Dr. Courtney Howard, an emergency room doctor who is from Yellowknife, said she was trying her best not to “doomscroll,” or spend an excessive amount of time reading negative news online about what was happening in her hometown, on Thursday.

Howard, who was the lead author of a 2021 study that found that extended exposure to wildfire smoke is associated with an increased number of ER visits for asthma and primary care visits for pneumonia and coughing, said she’s concerned for the wellbeing of everyone impacted.

“They've been living in that for weeks now (in the Northwest Territories),” Howard, who was in Ottawa for a conference, told CTVNews.ca in a phone interview Thursday.

“So that means that they have been cooped up in their houses, irritable, unable to go outside and exercise and connect with the land the way they usually would and also tracking these wildfires that have been coming steadily closer, so that feeling of impending doom and uncertainty and what should I do has been really, really difficult.”

Howard said she’s been keeping regular contact with her sister, who has been living in her house in Yellowknife for the past year while she was completing a master’s degree in England, and guiding her through the evacuation order and ongoing wildfire season.

“We've been in constant communication with her about what she should do and how she should go about FireSmarting our house,” Howard said. 

Fortunately, she said her sister had a flight to Penticton, B.C., previously booked for Thursday, so she was able to get out safely.
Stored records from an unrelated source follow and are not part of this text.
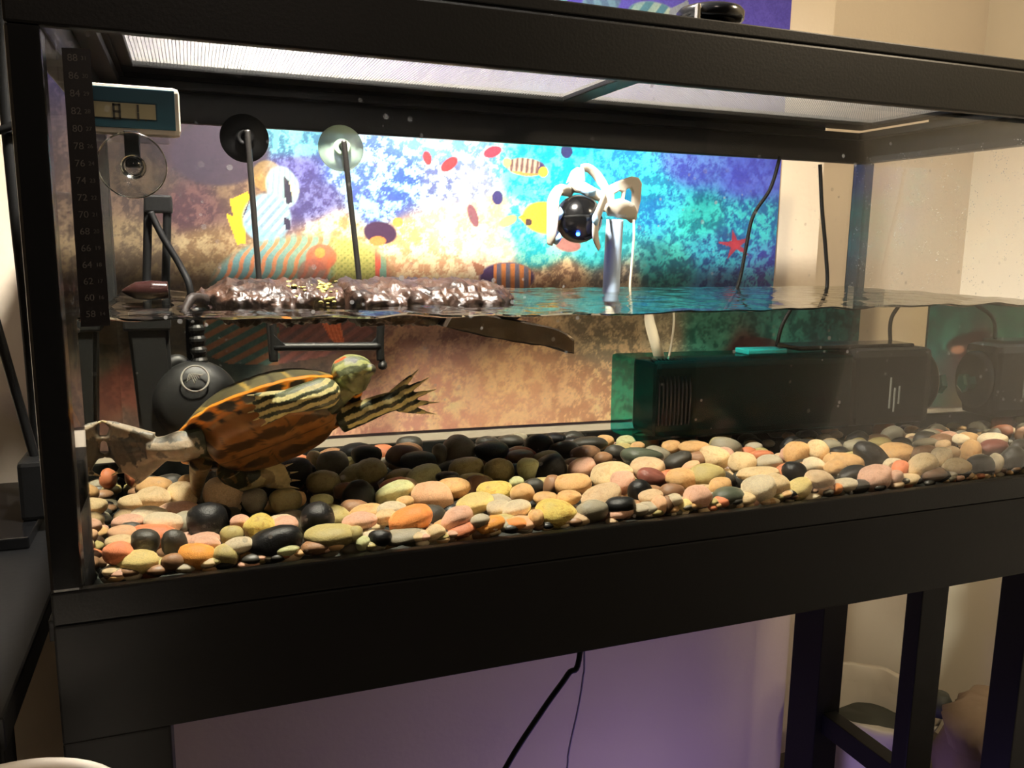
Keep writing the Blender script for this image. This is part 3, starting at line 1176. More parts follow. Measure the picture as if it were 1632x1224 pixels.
# rods, crossbar and suction cups on the back pane
for (tp, bt, wb, frosted) in (((395, 218), (413, 446), (434, 575), False), ((549, 234), (572, 442), (609, 578), True)):
    yr = D - .030
    A, B, Cc = air(tp[0], tp[1], yr), air(bt[0], bt[1], yr), uw(wb[0], wb[1], yr)
    top_hook = (A[0], D - .006, A[2] + .002)
    pts = [top_hook, (A[0], yr + .004, A[2] + .003), tuple(A), tuple(B)]
    rod = tube('rod', [pts[0], pts[1], pts[2], tuple(A * .5 + B * .5), pts[3], tuple(Cc)], .0042, 'metal_rod', dock, 10, 6)
    if frosted:
        tube('rod_hook', [tuple(Cc), (Cc[0] + .001, yr - .006, Cc[2] - .004), (Cc[0] - .003, yr - .014, Cc[2] - .003)], .0055, 'black_plastic', dock)
    cc = air(tp[0] - 5, tp[1] + 2, D - .004)
    cup = lathe('suction_cup', [(0, .006), (.010, .007), (.013, .012), (.006, .014), (.006, .009), (.018, .005), (.034, .0012), (.0345, 0), (.030, .0016), (0, .003)], (cc[0], D - .0006, cc[2]), 'cup_frosted' if frosted else 'black_rubber', dock, (0, -1, 0))
    cup['label'] = 'pale green suction cup' if frosted else 'black rubber suction cup'
yb_ = D - .032
a_, b_ = uw(436, 553, yb_), uw(606, 552, yb_)
tube('cross_rod', [tuple(a_), tuple((a_ + b_) / 2), tuple(b_)], .0058, 'black_plastic', dock, 8)
for q, s in ((a_, 1), (b_, -1)):
    slab('gusset', [(q[0], yb_, q[2] + .018), (q[0], yb_, q[2] - .003), (q[0] + s * .016, yb_, q[2] + .002)], .005, 'black_plastic', dock, .0008)
    pz = uw(434 if s == 1 else 608, 512, yb_)
    tube('lower_rod', [(q[0], yb_ + .001, q[2] - .02), (q[0], yb_ + .001, q[2] + .01), (pz[0], yb_ + .001, pz[2])], .0056, 'black_plastic', dock, 8)

# ================================================================== black ball with a blue light in a white plastic holder
YG = .425
hold = empty('ball_holder', tuple(air(960, 470, YG)), 'white and pale blue plastic holder gripping a black ball, on a blue hose', 'holder')


def pa(px, py, dy=0.0):
    return Vector(air(px, py, YG + dy))


def strip(name, pts, width, th, m, parent, up=(0, 1, 0)):
    """flat bent strap: (point, half width) along a path, broad side given by 'up'"""
    P = smooth_path(pts, 6)
    Wd = np.interp(np.linspace(0, 1, len(P)), np.linspace(0, 1, len(width)), width)
    bm = bmesh.new()
    bm_tube(bm, P, list(Wd), 12, th, up)
    return from_bm(name, bm, m, parent, True)


ball = empty('ball_camera', tuple(air(922, 385, YG)), 'glossy black ball with a small glowing blue light in the white holder', 'ball')
bc = air(922, 349, YG - .012)
rb_ = .0375
lathe('ball_body', [(rb_ * sin(pi * k / 24), -rb_ * cos(pi * k / 24)) for k in range(25)], tuple(bc), 'black_gloss', ball, (0, 0, 1), 40)
lathe('seam_ring', [(rb_ * 1.0, -.002), (rb_ * 1.012, -.001), (rb_ * 1.012, .001), (rb_ * 1.0, .002)], tuple(bc), 'black_rubber', ball, (0, .1, 1), 40)
ld = Vector(air(921, 380, YG - .046)) - Vector(bc)
ld = ld.normalized() * rb_
lathe('blue_light', [(.0030, -.002), (.0030, .0012), (.0018, .0022), (0, .0024)], tuple(Vector(bc) + ld), 'blue_led', ball, tuple(ld), 16)
light('blue_light_glow', 'POINT', tuple(Vector(bc) + ld * 1.18), .035, (.03, .12, 1.0), .004)
# top saddle over the ball
slab('saddle', [pa(908, 296), pa(916, 288), pa(934, 290), pa(952, 300), pa(966, 308), pa(968, 322), pa(950, 318), pa(936, 308), pa(918, 306)], .018, 'white_plastic', hold, .003)
lathe('saddle_button', [(0, .004), (.011, .004), (.012, .002), (.012, -.006), (0, -.006)], tuple(pa(938, 303, -.006)), 'pale_blue_plastic', hold, (0, -.45, 1))
# left arm: strap curling down beside the ball
strip('left_arm', [pa(912, 308, .01), pa(892, 303, -.004), pa(882, 318, -.016), pa(881, 345, -.022), pa(879, 372, -.020), pa(876, 390, -.012)], [.007, .010, .0105, .0105, .009, .005], .32, 'white_plastic', hold, (.75, .65, 0))
strip('left_pad', [pa(888, 330, -.019), pa(889, 340, -.024), pa(888, 350, -.021)], [.004, .010, .004], .45, 'pale_blue_plastic', hold, (.75, .65, 0))
strip('left_pad', [pa(886, 370, -.019), pa(887, 378, -.022), pa(884, 388, -.016)], [.004, .009, .004], .45, 'pale_blue_plastic', hold, (.75, .65, 0))
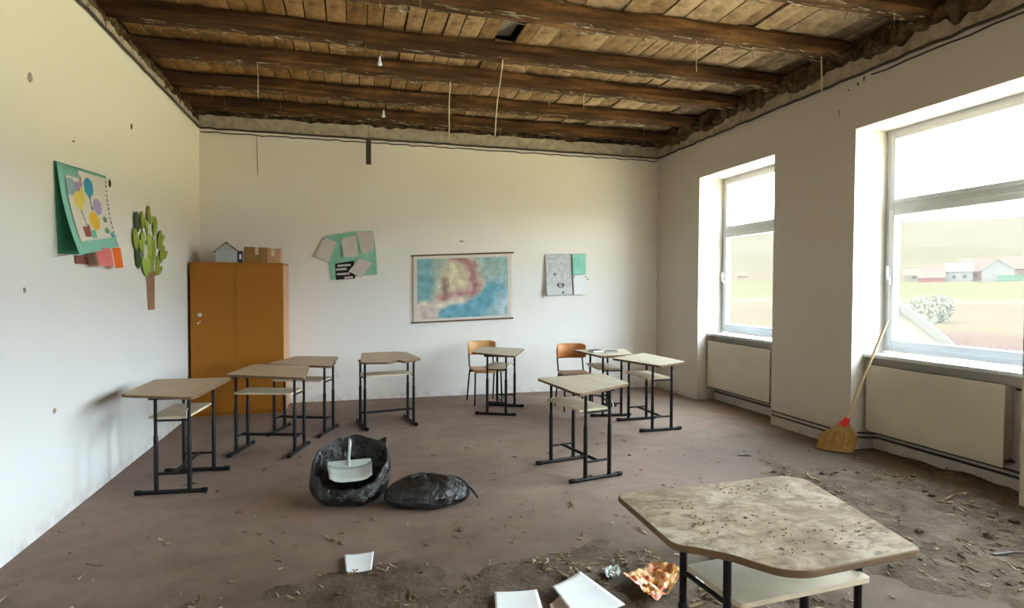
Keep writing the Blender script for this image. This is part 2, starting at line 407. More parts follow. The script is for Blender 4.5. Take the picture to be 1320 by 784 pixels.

Still, Howard is wondering how long she and the rest of her community will have to wait until they can return home.

“We're all just now sending energy and best wishes to everybody who is having to drive out through the long stretches of highway and in an uncertain fire situation and extending positivity and helpful weather patterns their way.”

Several crowdfunding campaigns have been set up to support those impacted by the wildfires in the Northwest Territories including the United Way’s NWT Emergency Response campaign.